In our recently conducted Capital Tracker Survey we asked global investors about their intention to invest in London offices in 2022. This revealed a targeted capital allocation of £48.1bn, up from £46.0bn in 2021. The change was driven by large rises in target allocations from US and European investors and a fall from the Greater China region. There is clearly very strong appetite to invest to London offices, however, opportunities to invest are affected by limited availability of institutional quality assets. This weight of capital combined with well-functioning debt markets provides the basis for financing the redevelopment of the built environment that is underpinned by sustainability goals.
2. The role of ESG in attracting capital
London can already demonstrate to global investors progress toward becoming a more sustainable city. Our research on sustainable cities, where we computed ‘sustainability scores’ based on carbon reduction criteria across 286 cities globally showed London is the highest ranked green city followed by Paris, New York, Seoul and Tokyo. Developers and landlords in London have made considerable strides in integrating sustainability practices during the life cycle of a building. This is illustrated by the number of buildings in London which have achieved a BREEAM rating of Good or above – 1078 office buildings. This is more than twice the number in Paris the next largest gateway city. In addition, London has more office buildings rated ‘Excellent’ than Paris has rated ‘Good’ or above. Our recently released Active Capital Report demonstrated office buildings in London with an ‘Excellent’ rating have achieved a ‘green’ sales premium of 10.5% compared to equivalent unrated buildings and a 10.1% premium where the BREEAM rating was ‘Very Good’.

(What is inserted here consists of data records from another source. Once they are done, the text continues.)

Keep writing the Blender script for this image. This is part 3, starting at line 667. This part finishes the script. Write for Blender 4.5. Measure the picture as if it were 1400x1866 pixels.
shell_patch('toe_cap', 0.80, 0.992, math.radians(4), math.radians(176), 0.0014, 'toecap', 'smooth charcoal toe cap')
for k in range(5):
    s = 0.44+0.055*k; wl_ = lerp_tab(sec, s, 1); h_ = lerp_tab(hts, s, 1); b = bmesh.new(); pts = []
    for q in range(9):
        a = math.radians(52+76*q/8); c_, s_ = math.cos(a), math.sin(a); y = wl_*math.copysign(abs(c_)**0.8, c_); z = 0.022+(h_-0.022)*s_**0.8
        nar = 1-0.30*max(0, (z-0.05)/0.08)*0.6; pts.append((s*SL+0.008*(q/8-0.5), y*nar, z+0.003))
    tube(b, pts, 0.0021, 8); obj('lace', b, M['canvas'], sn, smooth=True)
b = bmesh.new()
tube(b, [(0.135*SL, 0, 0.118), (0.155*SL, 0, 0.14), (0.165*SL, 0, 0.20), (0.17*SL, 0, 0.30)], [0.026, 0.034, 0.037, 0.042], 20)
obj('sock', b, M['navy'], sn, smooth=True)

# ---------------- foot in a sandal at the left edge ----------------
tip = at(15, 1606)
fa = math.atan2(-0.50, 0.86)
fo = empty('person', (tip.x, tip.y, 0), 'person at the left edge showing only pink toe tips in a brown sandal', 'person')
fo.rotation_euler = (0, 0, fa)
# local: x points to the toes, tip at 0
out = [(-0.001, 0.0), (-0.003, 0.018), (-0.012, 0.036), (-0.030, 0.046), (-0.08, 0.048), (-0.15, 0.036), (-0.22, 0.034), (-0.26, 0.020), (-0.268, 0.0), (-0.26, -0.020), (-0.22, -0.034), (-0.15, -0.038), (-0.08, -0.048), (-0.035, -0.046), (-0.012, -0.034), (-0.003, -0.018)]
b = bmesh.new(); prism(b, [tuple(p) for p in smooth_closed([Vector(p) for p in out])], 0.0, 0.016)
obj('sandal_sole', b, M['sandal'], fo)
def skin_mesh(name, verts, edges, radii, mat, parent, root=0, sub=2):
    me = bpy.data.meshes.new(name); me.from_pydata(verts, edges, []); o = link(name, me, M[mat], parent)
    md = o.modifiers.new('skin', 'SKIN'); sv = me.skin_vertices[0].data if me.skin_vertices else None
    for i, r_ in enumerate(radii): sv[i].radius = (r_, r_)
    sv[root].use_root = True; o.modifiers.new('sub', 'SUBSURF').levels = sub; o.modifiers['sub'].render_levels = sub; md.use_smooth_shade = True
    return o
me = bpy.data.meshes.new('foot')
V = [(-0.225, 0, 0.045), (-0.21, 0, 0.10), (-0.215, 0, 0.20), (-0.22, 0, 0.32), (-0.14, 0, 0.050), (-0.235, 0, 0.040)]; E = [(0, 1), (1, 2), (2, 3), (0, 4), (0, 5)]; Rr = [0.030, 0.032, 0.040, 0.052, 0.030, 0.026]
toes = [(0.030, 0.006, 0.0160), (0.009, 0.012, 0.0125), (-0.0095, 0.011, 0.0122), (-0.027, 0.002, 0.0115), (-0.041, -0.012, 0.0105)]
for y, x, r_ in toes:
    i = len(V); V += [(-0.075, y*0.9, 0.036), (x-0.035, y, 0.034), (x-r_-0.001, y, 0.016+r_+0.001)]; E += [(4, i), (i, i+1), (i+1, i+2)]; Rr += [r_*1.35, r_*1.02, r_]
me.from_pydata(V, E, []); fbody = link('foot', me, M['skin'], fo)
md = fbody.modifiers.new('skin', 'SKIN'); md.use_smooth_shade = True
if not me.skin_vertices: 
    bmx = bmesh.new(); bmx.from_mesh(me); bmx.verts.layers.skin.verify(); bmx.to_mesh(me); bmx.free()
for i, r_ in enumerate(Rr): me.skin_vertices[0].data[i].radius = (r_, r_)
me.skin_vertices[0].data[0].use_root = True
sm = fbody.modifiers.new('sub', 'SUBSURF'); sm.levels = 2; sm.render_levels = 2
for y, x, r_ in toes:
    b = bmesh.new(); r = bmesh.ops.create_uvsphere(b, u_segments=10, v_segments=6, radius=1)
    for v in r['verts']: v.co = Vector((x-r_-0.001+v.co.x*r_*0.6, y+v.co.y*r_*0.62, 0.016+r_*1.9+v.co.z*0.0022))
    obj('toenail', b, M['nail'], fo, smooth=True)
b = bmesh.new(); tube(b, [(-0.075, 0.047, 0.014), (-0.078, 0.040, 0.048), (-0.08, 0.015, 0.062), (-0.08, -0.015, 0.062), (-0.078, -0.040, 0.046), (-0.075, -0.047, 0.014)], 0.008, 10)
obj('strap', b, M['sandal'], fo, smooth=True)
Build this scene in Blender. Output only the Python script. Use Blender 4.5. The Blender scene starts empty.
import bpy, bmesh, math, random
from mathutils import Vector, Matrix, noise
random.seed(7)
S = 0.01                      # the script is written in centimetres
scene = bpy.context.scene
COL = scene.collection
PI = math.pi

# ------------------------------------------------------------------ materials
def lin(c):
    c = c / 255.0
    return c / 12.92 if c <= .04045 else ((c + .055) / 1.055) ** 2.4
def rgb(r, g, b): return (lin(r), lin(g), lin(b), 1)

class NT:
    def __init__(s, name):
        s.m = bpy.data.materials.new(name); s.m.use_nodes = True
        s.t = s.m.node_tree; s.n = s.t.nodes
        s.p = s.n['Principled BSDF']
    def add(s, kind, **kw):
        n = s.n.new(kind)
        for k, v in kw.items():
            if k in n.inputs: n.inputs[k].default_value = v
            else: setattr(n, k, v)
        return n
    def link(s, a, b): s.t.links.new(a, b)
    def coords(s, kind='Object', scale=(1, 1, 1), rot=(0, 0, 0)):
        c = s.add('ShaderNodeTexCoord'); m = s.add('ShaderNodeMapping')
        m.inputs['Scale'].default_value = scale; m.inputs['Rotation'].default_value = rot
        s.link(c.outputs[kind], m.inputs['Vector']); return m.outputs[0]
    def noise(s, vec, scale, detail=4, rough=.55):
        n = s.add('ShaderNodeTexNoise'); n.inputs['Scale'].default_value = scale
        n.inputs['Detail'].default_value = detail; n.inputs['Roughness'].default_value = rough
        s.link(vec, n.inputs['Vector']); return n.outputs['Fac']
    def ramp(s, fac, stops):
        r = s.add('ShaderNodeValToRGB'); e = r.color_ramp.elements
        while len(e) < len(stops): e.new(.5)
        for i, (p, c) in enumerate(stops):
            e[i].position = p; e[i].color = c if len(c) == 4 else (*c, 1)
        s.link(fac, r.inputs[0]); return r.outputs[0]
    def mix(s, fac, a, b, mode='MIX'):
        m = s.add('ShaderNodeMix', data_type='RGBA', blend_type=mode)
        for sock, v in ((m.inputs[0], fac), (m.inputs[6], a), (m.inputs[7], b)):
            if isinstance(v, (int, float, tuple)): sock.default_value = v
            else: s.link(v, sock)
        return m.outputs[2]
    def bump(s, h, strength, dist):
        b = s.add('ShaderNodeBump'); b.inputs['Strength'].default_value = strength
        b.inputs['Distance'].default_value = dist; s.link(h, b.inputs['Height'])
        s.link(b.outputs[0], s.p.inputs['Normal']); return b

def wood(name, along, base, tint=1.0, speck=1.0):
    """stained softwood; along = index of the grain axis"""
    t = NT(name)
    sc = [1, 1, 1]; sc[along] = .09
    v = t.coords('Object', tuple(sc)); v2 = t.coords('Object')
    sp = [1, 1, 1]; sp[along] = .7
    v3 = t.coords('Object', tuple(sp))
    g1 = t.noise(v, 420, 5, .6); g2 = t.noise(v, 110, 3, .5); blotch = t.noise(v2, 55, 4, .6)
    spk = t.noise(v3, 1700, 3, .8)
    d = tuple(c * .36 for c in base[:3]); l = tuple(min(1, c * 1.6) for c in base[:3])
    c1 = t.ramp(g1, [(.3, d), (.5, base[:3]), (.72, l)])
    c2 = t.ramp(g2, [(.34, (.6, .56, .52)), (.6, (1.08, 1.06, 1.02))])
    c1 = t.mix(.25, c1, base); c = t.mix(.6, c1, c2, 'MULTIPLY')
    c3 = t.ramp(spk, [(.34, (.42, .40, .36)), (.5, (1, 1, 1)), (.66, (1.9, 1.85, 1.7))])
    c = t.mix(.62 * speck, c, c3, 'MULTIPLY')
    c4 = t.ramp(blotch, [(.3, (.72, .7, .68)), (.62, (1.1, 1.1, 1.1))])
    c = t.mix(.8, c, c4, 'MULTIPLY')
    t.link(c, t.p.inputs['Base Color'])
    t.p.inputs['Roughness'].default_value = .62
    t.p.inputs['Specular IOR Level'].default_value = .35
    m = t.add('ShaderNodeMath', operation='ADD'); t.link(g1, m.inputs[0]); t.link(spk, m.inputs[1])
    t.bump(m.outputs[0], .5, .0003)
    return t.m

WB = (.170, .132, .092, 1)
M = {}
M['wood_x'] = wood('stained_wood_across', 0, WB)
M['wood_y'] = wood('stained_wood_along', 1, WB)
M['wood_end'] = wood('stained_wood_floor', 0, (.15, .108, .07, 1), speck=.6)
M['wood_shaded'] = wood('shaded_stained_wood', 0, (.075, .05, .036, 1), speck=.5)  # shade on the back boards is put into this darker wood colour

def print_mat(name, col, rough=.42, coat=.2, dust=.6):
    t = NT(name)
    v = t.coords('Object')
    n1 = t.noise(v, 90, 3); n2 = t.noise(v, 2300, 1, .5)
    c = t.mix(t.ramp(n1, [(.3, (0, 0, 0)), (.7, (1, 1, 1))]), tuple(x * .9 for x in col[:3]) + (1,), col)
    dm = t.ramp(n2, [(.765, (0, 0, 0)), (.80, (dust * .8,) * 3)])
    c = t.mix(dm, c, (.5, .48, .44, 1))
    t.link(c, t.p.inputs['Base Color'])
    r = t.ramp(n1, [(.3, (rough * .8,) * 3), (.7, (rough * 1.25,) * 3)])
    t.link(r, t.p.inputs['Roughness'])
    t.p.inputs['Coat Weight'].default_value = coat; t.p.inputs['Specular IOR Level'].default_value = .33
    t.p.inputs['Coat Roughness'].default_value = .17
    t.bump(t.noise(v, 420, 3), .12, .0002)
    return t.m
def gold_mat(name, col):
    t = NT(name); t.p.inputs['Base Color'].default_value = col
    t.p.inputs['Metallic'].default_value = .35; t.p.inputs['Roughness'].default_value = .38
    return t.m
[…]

3. Innovation hubs attracting increasing levels of capital
The importance of high-quality academic institutions in London and proximity to Oxford and Cambridge Universities as led to the creation of innovation districts and vibrant new office submarkets in White City, Kings Cross and the Southbank. The regeneration of these locations and the bespoke curation of real estate uses and the public realm creates a sustainably led ecosystem in which knowledge based industries are able to monetise cutting edge research. For financially constrained local authorities it grows their revenues and provides communities with opportunities to upskill and develop careers in future growth sectors such as life sciences, health and Ed Tech.
1. Cornell University and Hodes & Well Associates 2021 global real estate investment allocations survey.